▶ _OBJECTIVE_:
Exactly the lines from the line with "Write part 3" to the line with "pad((0.09, 6.975, 0.822), 0.24, 0.12, 0.05, MT['creme'], 'cream" should be extracted, both included, with no other lines.

▶ _DATA FOR THE TASK_:
— Start —

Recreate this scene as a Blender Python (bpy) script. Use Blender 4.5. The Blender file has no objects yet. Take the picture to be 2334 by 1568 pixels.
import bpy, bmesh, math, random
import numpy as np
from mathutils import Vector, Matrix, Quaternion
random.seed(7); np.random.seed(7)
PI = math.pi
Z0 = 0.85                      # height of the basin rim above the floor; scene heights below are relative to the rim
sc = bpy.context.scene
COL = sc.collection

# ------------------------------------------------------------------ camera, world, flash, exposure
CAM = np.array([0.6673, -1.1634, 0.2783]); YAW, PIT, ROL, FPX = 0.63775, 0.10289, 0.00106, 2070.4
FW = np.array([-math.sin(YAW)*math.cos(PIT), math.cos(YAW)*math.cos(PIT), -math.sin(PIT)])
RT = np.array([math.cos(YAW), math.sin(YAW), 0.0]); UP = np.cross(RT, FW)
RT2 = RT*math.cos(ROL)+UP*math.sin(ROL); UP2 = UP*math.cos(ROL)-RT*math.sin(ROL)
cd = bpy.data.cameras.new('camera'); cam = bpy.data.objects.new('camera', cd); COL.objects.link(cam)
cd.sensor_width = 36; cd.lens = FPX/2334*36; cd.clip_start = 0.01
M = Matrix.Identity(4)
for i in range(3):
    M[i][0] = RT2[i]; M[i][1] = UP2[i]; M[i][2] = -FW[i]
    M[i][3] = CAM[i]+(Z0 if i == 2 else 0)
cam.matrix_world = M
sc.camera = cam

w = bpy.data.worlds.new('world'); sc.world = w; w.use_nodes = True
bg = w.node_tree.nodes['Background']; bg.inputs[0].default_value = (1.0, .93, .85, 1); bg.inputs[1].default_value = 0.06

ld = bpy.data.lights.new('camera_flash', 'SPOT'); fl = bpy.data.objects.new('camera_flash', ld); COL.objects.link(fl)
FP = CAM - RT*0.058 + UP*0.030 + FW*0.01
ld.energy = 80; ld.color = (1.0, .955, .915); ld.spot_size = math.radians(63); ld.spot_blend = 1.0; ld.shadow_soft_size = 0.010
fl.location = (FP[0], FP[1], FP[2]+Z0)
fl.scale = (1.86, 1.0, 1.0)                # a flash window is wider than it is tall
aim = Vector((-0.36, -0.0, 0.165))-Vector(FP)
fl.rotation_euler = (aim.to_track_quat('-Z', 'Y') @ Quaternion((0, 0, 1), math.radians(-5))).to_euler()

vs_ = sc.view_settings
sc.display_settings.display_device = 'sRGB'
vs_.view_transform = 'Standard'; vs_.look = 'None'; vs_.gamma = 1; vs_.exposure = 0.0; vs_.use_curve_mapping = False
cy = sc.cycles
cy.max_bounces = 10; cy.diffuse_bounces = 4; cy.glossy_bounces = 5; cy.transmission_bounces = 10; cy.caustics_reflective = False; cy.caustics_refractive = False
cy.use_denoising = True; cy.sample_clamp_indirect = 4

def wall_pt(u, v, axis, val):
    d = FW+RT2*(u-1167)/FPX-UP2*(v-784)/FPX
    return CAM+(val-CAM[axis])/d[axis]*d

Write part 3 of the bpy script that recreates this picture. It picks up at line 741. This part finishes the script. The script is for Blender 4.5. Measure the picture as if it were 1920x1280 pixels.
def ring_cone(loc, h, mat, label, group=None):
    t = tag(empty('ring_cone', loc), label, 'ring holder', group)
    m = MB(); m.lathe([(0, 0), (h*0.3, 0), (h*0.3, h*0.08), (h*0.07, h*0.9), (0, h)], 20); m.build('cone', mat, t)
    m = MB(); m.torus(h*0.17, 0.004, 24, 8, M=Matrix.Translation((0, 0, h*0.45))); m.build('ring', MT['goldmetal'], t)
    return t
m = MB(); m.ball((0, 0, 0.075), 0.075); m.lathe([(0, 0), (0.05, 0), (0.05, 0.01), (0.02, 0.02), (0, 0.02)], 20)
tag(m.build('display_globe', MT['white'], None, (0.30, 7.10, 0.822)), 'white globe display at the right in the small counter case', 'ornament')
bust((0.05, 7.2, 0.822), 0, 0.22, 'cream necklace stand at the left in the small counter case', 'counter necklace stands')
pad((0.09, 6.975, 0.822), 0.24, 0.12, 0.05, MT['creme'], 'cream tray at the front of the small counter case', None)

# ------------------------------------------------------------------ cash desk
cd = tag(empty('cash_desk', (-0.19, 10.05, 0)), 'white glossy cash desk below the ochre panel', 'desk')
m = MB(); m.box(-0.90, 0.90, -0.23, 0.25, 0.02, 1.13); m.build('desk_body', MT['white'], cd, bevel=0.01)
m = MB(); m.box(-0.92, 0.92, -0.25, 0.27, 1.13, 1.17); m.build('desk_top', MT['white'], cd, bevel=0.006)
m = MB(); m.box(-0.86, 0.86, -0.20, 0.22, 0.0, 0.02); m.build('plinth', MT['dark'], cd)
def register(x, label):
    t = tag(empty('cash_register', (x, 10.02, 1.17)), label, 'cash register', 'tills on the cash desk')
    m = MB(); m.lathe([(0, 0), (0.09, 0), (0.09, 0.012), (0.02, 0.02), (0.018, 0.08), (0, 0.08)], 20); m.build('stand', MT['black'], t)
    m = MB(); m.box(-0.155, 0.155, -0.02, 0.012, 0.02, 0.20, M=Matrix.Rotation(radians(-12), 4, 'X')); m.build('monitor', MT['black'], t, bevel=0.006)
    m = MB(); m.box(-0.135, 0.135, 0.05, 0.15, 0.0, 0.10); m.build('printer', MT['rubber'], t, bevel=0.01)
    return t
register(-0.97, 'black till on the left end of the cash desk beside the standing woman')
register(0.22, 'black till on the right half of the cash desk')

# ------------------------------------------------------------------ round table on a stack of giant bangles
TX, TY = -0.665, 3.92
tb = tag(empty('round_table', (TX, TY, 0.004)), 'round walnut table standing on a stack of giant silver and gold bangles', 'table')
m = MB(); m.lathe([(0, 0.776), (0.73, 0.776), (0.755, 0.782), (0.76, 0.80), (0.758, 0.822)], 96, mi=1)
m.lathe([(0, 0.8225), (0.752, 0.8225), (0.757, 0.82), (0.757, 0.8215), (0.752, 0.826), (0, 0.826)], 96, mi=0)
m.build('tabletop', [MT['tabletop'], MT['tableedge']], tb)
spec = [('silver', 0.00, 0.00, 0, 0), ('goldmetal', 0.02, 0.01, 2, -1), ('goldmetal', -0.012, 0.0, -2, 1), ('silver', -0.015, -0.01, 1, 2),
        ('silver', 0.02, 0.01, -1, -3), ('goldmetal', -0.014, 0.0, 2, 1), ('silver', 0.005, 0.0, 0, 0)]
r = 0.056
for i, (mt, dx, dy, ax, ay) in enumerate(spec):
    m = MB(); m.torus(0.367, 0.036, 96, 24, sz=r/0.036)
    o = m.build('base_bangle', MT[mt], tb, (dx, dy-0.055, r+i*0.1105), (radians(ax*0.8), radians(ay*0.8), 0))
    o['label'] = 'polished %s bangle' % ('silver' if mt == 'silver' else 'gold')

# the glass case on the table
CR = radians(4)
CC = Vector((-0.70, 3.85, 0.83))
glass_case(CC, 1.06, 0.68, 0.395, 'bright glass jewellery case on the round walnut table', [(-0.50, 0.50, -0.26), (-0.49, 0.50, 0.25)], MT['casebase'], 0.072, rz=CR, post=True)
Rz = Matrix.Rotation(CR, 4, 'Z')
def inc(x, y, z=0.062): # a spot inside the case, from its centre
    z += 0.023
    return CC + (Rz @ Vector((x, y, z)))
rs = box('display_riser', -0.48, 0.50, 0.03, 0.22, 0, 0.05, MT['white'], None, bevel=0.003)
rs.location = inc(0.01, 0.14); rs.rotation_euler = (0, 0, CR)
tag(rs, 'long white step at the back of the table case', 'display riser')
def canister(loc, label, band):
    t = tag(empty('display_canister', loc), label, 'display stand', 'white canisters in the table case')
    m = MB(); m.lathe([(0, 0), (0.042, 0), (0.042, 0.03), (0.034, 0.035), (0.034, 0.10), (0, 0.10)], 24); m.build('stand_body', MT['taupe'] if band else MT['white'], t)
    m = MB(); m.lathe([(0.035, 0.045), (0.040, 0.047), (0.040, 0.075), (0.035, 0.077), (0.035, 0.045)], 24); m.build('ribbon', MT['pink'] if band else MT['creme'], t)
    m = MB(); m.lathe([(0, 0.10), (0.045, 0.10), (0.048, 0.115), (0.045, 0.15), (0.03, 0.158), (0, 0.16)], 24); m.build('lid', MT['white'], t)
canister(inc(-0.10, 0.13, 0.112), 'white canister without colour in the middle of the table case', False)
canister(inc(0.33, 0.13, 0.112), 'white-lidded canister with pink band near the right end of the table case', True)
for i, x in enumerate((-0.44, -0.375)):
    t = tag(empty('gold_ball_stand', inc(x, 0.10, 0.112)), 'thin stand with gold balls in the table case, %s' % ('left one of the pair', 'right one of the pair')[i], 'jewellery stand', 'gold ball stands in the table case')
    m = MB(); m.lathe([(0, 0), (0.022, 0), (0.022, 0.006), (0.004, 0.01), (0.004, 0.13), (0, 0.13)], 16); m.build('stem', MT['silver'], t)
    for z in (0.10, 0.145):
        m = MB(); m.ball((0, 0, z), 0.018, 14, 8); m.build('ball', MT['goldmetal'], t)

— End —

▶ _THE ANSWER_:
Write part 3 of the bpy script that recreates this picture. It picks up at line 741. This part finishes the script. The script is for Blender 4.5. Measure the picture as if it were 1920x1280 pixels.
def ring_cone(loc, h, mat, label, group=None):
    t = tag(empty('ring_cone', loc), label, 'ring holder', group)
    m = MB(); m.lathe([(0, 0), (h*0.3, 0), (h*0.3, h*0.08), (h*0.07, h*0.9), (0, h)], 20); m.build('cone', mat, t)
    m = MB(); m.torus(h*0.17, 0.004, 24, 8, M=Matrix.Translation((0, 0, h*0.45))); m.build('ring', MT['goldmetal'], t)
    return t
m = MB(); m.ball((0, 0, 0.075), 0.075); m.lathe([(0, 0), (0.05, 0), (0.05, 0.01), (0.02, 0.02), (0, 0.02)], 20)
tag(m.build('display_globe', MT['white'], None, (0.30, 7.10, 0.822)), 'white globe display at the right in the small counter case', 'ornament')
bust((0.05, 7.2, 0.822), 0, 0.22, 'cream necklace stand at the left in the small counter case', 'counter necklace stands')
pad((0.09, 6.975, 0.822), 0.24, 0.12, 0.05, MT['creme'], 'cream tray at the front of the small counter case', None)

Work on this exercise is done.